White House press secretary Sarah Sanders criticized reporters for being too hasty to publish reports, saying that a “24-second news cycle” is undermining accuracy.
“I think there’s a real race often to be first instead of to be right, and I think that’s a dangerous place,” Sanders told C-SPAN in an interview recorded Thursday.
Sanders was responding specifically to a CBS News report that said she was preparing to leave her job. She said she was given a half-hour to comment and that she sees similarly rushed reporting on Twitter.
[Also read: Sarah Sanders: ‘A violent attack on innocent journalists doing their job is an attack on every American’]
“We used to have a 24-hour news cycle, now we’re running more like on a 24-second news cycle, and I think that’s a dangerous place because there’s not the same editorial process that stories go through before they go live,” she said.
“I think oftentimes people, reporters will use Twitter to comment on a story and they don’t realize that could be taken as news because they are a reporter,” she added. “And those are fast turnarounds, and there’s not an editorial process that those things go through.”
Sanders also told C-SPAN that she believes White House press briefings still “can be” useful.
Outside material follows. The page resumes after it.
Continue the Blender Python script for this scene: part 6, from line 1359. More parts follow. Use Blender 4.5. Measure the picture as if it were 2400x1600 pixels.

Her predecessor Sean Spicer has a different stance, recently telling the Washington Examiner that briefings are “not serving a constructive purpose anymore.”
Sanders said, however, the briefings “have become more at times about trying to have a gotcha moment or a breakout moment maybe for a reporter rather than trying to get information.”
She declined to identify specific camera-mugging journalists, saying, “I think everybody who’s tuned in can figure that one out on their own.”